Yes. That is why Hobbes endorses the right of "Guilty" men to defend themselves against the State (see my post titled "Hobbes on War & Capital Punishment"). I'd really like to know if any other major Western philosopher (other than Marxists and Anarchists) has ever endorsed the same right.

Now, more generally, "The Obligation of Subjects to the Soveraign, is understood to last as long, and no longer, than the power lasteth, by which he is able to protect them. For the right men have by Nature to protect themselves, when none else can protect them, can by no Covenant be relinquished" (Hobbes, _Leviathan_, Chapter XXI). It would make sense to go for a revolutionary overthrow of the State when the "Soveraignty...the Soule of the Common-wealth...[departs] from the Body" (Hobbes, _Leviathan_, Chapter XXI). Being a chicken, Hobbes doesn't draw this logical conclusion, but it doesn't mean that others can't.
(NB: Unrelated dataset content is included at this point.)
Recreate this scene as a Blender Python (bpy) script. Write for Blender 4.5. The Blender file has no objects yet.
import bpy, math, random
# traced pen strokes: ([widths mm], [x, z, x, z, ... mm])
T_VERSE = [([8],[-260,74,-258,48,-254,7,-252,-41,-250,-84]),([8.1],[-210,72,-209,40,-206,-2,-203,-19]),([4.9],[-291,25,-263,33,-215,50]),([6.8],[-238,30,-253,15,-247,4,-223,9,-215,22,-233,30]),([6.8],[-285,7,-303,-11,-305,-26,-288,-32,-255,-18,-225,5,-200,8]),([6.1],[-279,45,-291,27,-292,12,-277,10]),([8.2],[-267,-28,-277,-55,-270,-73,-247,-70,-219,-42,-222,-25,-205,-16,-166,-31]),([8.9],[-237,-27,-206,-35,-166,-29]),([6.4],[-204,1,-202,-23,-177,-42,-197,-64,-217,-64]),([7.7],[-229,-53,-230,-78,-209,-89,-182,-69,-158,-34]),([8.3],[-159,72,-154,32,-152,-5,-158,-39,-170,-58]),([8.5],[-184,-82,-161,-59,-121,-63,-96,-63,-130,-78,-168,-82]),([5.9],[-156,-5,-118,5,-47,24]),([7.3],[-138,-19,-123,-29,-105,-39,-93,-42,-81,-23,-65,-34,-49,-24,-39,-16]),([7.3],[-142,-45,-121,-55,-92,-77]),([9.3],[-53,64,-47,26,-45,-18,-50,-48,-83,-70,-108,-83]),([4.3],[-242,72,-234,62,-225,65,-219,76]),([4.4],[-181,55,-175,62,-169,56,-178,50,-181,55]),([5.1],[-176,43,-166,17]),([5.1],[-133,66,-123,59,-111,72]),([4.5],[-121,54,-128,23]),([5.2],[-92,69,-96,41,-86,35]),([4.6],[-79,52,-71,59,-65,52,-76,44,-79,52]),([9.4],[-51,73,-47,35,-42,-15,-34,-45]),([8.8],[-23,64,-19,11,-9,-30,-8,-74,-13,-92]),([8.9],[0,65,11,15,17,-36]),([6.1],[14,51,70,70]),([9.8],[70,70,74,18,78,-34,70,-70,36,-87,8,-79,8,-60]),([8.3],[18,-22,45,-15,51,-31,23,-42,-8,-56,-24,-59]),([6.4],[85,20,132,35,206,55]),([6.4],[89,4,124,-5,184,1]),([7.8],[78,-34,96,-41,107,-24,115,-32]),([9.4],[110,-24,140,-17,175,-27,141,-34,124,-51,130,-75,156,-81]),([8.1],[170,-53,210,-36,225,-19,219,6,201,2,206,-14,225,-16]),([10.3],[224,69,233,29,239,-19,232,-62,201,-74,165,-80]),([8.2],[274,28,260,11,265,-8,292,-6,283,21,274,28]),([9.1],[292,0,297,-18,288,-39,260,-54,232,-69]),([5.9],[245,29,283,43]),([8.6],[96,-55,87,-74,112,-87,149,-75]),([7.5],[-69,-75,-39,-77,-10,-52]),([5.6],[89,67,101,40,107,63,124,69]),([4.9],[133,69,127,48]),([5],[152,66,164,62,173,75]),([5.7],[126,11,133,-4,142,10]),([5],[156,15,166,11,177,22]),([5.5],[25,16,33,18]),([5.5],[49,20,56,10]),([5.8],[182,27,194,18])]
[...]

>For Hobbes, revolution is always wrong in the planning and always right if
>it is successful.

So did Kant. Now, what of Spinoza? "[E]very state must necessarily preserve its own form, and cannot be changed without incurring the danger of utter ruin (Spinoza, _Theological-Political Treatise_, Chapter 18). Oh, well.... Nonetheless, in the case of Kant, an argument against revolution is inherent in his notion of the right, whereas in the cases of Hobbes & Spinoza it doesn't seem to follow naturally from their respective philosophical premises. For both Hobbes & Spinoza, the question boils down to power & utility, whereas Kant is not prepared to say that.